Notre Dame architecture graduate designs a sanctuary for Pope Francis

Author: Michael O. Garvey

James Lenahan James Lenahan

In Philadelphia this September, when Pope Francis celebrates an outdoor Sunday Mass with some 1,500 priests and an estimated 1.5 million lay people, he will be standing in a sanctuary designed by James Lenahan, a Glen Ellyn, Illinois, native who recently graduated from the University of Notre Dame with a Master of Architecture degree.

On his first visit to the United States, Pope Francis will be in Philadelphia for the eighth annual World Meeting of Families. The Sept. 27 Mass in front of the Philadelphia Museum of Art will be the gathering’s main event.

Lenahan’s design was selected by the Archdiocese of Philadelphia from numerous submissions it had invited from schools of architecture in the United States. “It was an outstanding opportunity,” said Lenahan, “and it aligned perfectly with the mission of the Notre Dame School of Architecture to promote the values of traditional and classical architecture.”

In Lenahan’s plan, the sanctuary’s backdrop, altar, ambo, lectern and four ceremonial chairs for the Pope and three deacons were all designed with the theme of the World Meeting of Families in mind.

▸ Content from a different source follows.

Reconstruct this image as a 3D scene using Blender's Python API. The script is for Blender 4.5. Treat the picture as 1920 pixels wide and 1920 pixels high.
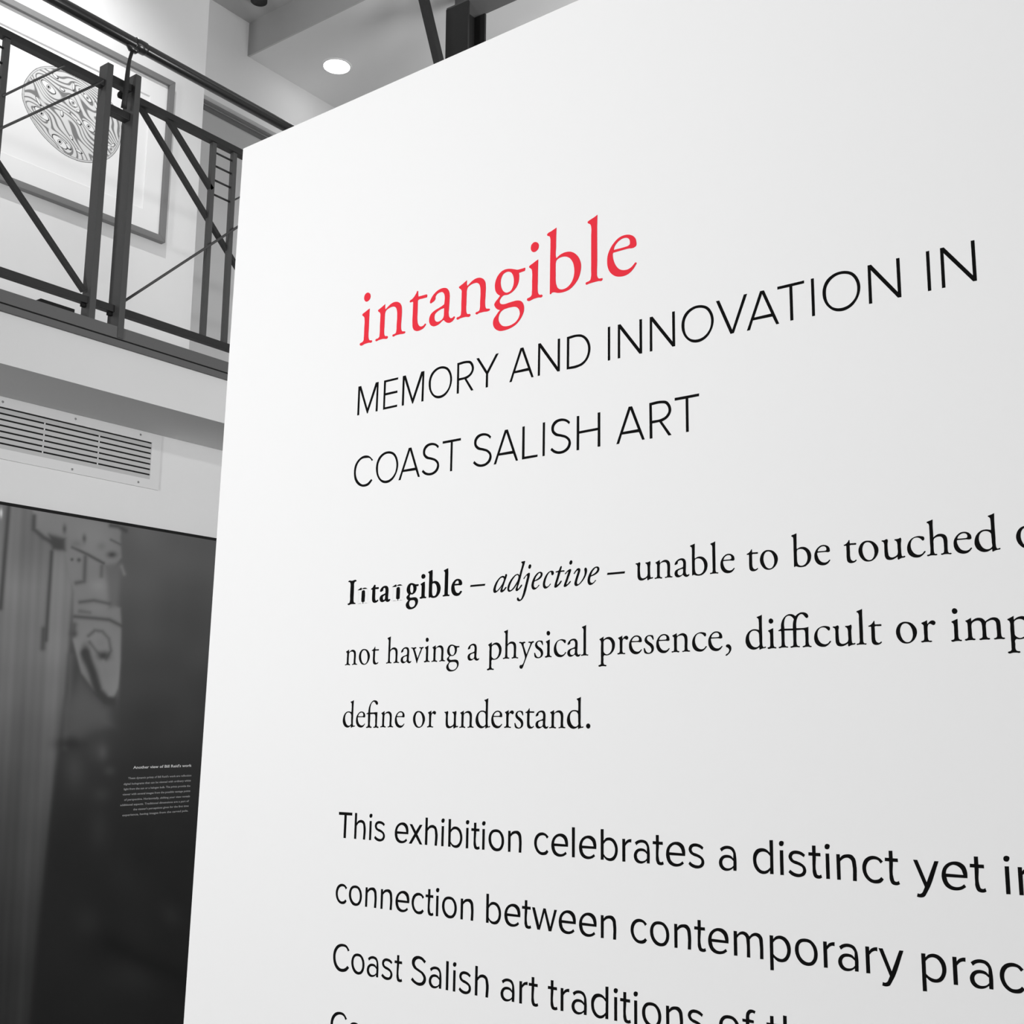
import bpy, bmesh, math, random
import numpy as np
from mathutils import Matrix, Vector, noise
from mathutils.geometry import tessellate_polygon

for o in list(bpy.data.objects):
    bpy.data.objects.remove(o)
SC = bpy.context.scene
COL = SC.collection

# ------------------------------------------------------------------ camera
CAM_M = [[0.59453098, -0.1526681, -0.78944624], [-0.8040502, -0.10553365, -0.58512044], [0.00601608, 0.98262663, -0.18549584]]

FOCAL = 2220.0                                   # in pixels of the 1920 px frame
EYE = np.array([0.0, 0.0, 1.6])
M3 = np.array(CAM_M)
cam = bpy.data.cameras.new('camera')
cam.sensor_width = 36.0
cam.lens = FOCAL / 1920.0 * 36.0
cam.clip_start = 0.05
cam_o = bpy.data.objects.new('camera', cam)
mw = Matrix.Identity(4)
for r_ in range(3):
    for c_ in range(3):
        mw[r_][c_] = CAM_M[r_][c_]
mw.translation = Vector(EYE)
cam_o.matrix_world = mw
COL.objects.link(cam_o)
SC.camera = cam_o

# ------------------------------------------------------------------ view, world, lights
SC.view_settings.view_transform = 'Standard'
SC.view_settings.look = 'None'
SC.view_settings.exposure = 0.0
SC.view_settings.gamma = 1.0
SC.view_settings.use_curve_mapping = False
SC.cycles.max_bounces = 8
SC.cycles.diffuse_bounces = 5
w = bpy.data.worlds.new('gallery_air')
SC.world = w
w.use_nodes = True
w.node_tree.nodes['Background'].inputs[0].default_value = (1, 1, 1, 1)
w.node_tree.nodes['Background'].inputs[1].default_value = 0.30

def area(name, loc, aim, size, power, size_y=None, spread=180):
    l = bpy.data.lights.new(name, 'AREA')
    l.energy = power
    l.size = size
    l.spread = math.radians(spread)
    if size_y:
        l.shape = 'RECTANGLE'; l.size_y = size_y
    o = bpy.data.objects.new(name, l)
    o.location = loc
    o.rotation_euler = (Vector(aim) - Vector(loc)).to_track_quat('-Z', 'Y').to_euler()
    COL.objects.link(o)
    return o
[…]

The altar plan includes two cross-shaped supports joined at the center, suggestive of a family united in Christ. “I wanted to reaffirm the family as a visible sense of God’s presence and love,” Lenahan said. “While no family is without challenges, a family rooted in God has great potential for love, joy and fullness of life. I wanted to incorporate triangular elements which evoke solidity and bring to mind the Holy Family of Jesus, Mary and Joseph.”

Samantha Salden, assistant dean for graduate studies in Notre Dame’s architecture school, is proud to see this achievement of an alumnus of the school’s graduate program. “It only makes sense that an institution, and global community, that values tradition as living and vibrant today would select a design rooted in the living language of traditional architecture,” she said. “We hope that Jim’s dignified design for the sanctuary area for the papal Mass will add to the power and meaning of the occasion and that it will contribute to the revival of decorous civic and sacred architecture which, through its physical durability and universally meaningful forms, express both a community’s shared history and optimism for the future.”